[Scenes as source code]

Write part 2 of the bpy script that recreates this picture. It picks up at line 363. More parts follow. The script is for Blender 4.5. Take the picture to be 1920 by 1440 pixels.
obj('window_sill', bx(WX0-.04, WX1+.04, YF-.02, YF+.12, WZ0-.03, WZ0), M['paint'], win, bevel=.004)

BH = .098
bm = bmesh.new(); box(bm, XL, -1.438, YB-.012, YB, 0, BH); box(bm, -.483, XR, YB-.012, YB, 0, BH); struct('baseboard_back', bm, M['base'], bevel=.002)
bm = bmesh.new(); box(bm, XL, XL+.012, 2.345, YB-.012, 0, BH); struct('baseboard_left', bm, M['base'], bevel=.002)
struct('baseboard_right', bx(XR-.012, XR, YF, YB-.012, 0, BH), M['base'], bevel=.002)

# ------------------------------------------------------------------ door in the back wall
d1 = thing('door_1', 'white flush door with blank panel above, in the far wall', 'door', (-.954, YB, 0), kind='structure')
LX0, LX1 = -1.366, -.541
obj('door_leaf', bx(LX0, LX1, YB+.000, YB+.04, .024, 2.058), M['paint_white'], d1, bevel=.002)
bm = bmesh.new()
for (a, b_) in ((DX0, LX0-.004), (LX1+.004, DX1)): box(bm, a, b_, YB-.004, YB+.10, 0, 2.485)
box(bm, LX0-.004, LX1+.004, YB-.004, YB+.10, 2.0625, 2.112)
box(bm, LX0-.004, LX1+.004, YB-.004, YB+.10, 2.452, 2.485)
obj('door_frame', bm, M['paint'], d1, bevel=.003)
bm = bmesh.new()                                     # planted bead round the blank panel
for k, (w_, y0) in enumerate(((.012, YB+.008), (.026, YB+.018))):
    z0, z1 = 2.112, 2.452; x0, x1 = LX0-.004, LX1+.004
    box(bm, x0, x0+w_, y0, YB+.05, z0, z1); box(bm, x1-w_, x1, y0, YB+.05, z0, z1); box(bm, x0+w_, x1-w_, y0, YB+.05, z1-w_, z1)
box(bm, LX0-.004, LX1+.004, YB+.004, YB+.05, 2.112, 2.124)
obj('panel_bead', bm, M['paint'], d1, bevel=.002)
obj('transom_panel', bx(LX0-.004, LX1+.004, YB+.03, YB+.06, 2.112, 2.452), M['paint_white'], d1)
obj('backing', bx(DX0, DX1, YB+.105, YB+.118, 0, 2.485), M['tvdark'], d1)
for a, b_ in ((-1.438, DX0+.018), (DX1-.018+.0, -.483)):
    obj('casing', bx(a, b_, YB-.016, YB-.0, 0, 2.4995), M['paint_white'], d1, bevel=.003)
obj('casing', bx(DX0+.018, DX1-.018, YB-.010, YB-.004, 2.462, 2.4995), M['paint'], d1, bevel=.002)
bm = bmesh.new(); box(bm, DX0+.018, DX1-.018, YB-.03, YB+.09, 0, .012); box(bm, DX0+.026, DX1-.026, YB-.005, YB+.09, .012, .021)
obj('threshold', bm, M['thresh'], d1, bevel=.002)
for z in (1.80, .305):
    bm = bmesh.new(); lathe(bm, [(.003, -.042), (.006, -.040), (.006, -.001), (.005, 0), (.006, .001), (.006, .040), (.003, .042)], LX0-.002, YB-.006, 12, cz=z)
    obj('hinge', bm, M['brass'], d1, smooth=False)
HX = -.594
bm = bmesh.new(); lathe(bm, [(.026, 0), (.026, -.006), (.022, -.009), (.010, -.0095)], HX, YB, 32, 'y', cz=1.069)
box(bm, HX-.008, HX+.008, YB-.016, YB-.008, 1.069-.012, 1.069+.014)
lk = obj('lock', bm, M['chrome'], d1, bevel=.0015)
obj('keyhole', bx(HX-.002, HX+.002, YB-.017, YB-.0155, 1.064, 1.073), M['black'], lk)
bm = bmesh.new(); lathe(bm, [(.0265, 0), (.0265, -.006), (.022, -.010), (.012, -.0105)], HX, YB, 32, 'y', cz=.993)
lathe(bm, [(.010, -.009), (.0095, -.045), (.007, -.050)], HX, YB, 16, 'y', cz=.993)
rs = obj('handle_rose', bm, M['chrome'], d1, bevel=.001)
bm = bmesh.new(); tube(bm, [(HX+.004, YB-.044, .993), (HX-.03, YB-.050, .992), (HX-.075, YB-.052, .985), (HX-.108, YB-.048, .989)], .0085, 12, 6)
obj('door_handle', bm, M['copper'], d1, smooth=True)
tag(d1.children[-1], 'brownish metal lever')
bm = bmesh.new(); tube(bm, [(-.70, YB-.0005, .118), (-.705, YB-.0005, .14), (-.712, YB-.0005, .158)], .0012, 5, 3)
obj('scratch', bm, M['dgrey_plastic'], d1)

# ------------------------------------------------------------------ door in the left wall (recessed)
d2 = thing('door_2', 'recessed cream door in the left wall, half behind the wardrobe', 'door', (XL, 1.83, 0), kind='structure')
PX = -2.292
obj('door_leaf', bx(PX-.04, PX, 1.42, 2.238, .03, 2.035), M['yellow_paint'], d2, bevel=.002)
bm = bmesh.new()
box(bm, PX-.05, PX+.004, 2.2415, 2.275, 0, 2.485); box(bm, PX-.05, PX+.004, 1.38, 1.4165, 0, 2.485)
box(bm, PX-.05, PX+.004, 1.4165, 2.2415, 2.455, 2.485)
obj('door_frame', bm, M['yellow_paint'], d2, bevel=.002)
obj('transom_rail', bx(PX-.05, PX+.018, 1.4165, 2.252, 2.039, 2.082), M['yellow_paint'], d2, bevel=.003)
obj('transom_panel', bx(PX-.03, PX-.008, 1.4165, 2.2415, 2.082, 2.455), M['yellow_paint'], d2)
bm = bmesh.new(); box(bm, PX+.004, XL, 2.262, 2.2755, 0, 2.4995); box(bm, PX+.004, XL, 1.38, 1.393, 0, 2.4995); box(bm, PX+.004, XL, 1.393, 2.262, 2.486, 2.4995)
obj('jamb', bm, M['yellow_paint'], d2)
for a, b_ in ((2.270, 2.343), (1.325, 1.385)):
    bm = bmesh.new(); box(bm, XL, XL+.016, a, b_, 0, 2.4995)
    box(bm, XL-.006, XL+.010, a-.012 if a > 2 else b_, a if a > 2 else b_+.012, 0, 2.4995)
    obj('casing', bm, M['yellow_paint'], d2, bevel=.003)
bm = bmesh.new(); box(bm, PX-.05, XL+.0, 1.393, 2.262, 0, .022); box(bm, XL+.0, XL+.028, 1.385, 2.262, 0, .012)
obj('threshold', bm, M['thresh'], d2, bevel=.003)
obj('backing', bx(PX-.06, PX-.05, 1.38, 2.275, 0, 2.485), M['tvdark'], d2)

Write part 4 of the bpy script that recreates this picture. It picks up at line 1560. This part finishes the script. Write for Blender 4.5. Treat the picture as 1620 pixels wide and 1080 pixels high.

* [Exercise task]: Up to and including the line with "M['paint'], win, bevel=.004)", print every line of the records from the start.

* [Answer to this problem]:
Write part 2 of the bpy script that recreates this picture. It picks up at line 363. More parts follow. The script is for Blender 4.5. Take the picture to be 1920 by 1440 pixels.
obj('window_sill', bx(WX0-.04, WX1+.04, YF-.02, YF+.12, WZ0-.03, WZ0), M['paint'], win, bevel=.004)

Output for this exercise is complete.